AVAILABLE DATA
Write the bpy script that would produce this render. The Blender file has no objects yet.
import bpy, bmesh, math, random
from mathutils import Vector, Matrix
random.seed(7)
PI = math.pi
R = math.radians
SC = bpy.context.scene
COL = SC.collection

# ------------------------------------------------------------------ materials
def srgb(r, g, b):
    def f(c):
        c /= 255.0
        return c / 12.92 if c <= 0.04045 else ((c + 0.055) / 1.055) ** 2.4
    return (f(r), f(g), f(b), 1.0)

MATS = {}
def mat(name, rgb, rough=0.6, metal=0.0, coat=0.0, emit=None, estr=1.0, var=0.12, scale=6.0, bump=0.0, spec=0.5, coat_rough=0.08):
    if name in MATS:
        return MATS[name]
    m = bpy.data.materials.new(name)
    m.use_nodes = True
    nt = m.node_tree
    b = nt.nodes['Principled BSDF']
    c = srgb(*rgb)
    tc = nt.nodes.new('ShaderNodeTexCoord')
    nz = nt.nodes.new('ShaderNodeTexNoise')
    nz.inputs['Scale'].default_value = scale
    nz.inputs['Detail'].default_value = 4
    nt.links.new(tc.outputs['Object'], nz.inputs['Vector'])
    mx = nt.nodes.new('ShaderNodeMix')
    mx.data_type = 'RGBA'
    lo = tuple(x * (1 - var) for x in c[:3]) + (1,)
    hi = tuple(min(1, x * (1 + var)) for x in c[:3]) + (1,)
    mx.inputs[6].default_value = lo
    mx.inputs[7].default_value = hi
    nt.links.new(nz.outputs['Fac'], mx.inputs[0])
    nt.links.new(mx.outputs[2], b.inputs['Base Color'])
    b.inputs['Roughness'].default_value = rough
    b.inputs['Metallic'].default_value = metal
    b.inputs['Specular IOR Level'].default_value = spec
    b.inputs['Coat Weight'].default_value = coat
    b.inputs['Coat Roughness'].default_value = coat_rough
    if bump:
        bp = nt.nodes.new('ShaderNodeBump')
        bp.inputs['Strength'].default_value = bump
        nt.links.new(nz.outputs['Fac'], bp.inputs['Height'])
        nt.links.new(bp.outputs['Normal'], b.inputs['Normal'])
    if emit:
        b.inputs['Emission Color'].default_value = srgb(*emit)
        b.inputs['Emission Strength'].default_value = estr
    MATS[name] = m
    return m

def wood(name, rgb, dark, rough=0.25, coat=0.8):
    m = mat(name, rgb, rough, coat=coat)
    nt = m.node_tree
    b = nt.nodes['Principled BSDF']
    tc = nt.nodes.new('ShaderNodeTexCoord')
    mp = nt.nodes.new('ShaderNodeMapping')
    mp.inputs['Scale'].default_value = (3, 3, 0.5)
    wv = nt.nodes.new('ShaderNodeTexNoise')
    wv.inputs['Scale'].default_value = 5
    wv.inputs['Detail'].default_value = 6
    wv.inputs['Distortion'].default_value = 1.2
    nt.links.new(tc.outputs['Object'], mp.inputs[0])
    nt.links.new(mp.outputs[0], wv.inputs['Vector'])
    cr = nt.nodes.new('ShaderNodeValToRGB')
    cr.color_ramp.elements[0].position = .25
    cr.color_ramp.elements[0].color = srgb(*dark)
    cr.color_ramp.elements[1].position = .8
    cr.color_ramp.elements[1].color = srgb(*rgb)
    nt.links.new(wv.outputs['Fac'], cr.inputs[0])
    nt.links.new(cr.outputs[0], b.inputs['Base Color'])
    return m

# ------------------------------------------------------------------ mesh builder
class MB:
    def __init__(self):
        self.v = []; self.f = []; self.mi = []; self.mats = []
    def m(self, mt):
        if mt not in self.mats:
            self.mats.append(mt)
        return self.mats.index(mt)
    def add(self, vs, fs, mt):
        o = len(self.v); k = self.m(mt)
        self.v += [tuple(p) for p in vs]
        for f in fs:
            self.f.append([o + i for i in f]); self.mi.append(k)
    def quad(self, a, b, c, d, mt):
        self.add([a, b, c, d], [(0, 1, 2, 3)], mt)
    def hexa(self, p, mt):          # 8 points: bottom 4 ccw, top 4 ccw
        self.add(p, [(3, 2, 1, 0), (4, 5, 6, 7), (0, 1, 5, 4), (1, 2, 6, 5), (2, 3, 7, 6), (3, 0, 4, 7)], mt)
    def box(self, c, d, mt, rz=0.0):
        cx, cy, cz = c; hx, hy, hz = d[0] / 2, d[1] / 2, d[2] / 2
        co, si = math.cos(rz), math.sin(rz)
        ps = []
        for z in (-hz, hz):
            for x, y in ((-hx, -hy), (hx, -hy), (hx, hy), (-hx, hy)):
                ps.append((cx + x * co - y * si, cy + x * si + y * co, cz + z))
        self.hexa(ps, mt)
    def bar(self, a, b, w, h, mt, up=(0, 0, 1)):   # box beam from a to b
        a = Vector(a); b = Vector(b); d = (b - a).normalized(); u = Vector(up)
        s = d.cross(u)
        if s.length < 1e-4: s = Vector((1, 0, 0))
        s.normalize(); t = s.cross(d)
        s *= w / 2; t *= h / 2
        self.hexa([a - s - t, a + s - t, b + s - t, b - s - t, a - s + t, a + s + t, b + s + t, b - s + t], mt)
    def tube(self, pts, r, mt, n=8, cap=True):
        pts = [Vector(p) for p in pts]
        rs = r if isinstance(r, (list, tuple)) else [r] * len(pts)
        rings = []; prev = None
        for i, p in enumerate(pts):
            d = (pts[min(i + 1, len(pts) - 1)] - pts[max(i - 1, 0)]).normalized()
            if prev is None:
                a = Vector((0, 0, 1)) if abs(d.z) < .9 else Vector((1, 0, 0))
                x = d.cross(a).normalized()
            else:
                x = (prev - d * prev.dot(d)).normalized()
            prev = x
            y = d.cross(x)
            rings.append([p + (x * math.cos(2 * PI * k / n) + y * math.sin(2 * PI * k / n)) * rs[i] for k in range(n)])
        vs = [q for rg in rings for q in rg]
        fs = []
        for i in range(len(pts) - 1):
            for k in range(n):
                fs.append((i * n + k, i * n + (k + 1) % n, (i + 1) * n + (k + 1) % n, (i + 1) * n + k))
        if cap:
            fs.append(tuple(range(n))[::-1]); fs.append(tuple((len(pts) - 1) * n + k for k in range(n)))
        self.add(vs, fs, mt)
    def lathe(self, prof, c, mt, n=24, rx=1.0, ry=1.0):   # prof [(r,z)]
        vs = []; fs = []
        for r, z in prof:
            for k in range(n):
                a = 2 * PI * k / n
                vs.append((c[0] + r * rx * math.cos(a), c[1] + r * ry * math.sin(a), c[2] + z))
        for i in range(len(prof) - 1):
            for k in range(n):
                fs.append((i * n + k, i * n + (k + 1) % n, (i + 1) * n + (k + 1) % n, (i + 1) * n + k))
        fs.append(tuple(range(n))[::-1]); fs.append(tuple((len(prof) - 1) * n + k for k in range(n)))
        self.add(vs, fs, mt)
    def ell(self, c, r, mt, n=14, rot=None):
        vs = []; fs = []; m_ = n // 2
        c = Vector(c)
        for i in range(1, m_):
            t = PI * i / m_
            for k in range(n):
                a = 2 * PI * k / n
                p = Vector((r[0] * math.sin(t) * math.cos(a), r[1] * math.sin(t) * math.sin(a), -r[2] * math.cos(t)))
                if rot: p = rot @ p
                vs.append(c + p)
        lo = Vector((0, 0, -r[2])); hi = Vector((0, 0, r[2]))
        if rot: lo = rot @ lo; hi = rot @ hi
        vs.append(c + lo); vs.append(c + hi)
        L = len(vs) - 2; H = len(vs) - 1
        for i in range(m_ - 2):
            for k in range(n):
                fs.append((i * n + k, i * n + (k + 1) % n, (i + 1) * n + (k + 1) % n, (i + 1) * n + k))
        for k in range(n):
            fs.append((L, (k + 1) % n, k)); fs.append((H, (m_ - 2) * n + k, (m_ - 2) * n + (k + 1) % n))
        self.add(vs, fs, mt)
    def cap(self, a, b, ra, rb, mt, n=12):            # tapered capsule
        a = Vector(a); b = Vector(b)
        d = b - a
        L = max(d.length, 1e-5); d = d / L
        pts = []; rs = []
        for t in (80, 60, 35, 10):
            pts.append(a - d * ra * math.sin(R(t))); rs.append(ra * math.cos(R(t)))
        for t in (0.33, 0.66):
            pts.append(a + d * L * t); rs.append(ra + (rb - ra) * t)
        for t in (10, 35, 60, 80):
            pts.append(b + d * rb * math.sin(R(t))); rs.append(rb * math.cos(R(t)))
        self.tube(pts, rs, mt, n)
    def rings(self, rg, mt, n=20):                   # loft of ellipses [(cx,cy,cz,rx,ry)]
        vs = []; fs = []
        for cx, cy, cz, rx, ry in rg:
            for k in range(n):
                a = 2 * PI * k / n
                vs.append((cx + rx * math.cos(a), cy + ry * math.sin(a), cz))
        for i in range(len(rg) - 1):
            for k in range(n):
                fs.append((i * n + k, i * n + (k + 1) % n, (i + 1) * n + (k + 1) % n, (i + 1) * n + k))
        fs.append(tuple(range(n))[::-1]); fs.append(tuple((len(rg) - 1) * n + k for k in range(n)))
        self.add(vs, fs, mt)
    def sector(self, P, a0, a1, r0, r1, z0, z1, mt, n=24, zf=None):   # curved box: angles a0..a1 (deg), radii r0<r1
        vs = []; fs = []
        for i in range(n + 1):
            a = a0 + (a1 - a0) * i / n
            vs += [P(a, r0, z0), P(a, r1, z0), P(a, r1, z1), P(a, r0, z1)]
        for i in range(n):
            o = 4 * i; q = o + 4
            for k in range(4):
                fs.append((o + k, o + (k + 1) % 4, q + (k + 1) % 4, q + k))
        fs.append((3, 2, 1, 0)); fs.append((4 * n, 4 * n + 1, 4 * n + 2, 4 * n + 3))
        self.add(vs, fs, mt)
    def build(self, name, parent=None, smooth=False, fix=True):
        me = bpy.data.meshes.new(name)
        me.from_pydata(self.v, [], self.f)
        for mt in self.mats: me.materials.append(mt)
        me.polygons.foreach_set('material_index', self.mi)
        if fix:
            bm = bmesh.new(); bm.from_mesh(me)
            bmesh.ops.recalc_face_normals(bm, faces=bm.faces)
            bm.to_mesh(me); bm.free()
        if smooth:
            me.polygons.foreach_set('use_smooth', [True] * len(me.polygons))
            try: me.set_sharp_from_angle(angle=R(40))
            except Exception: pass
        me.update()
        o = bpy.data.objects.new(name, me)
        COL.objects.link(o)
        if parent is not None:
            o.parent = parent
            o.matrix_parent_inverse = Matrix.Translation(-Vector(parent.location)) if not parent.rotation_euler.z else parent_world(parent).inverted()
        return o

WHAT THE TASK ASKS
Return nothing but the lines from the start of the listing above through the line containing "return (f(r), f(g), f(b), 1.0)", exactly as given.

TASK RESULT
Write the bpy script that would produce this render. The Blender file has no objects yet.
import bpy, bmesh, math, random
from mathutils import Vector, Matrix
random.seed(7)
PI = math.pi
R = math.radians
SC = bpy.context.scene
COL = SC.collection

# ------------------------------------------------------------------ materials
def srgb(r, g, b):
    def f(c):
        c /= 255.0
        return c / 12.92 if c <= 0.04045 else ((c + 0.055) / 1.055) ** 2.4
    return (f(r), f(g), f(b), 1.0)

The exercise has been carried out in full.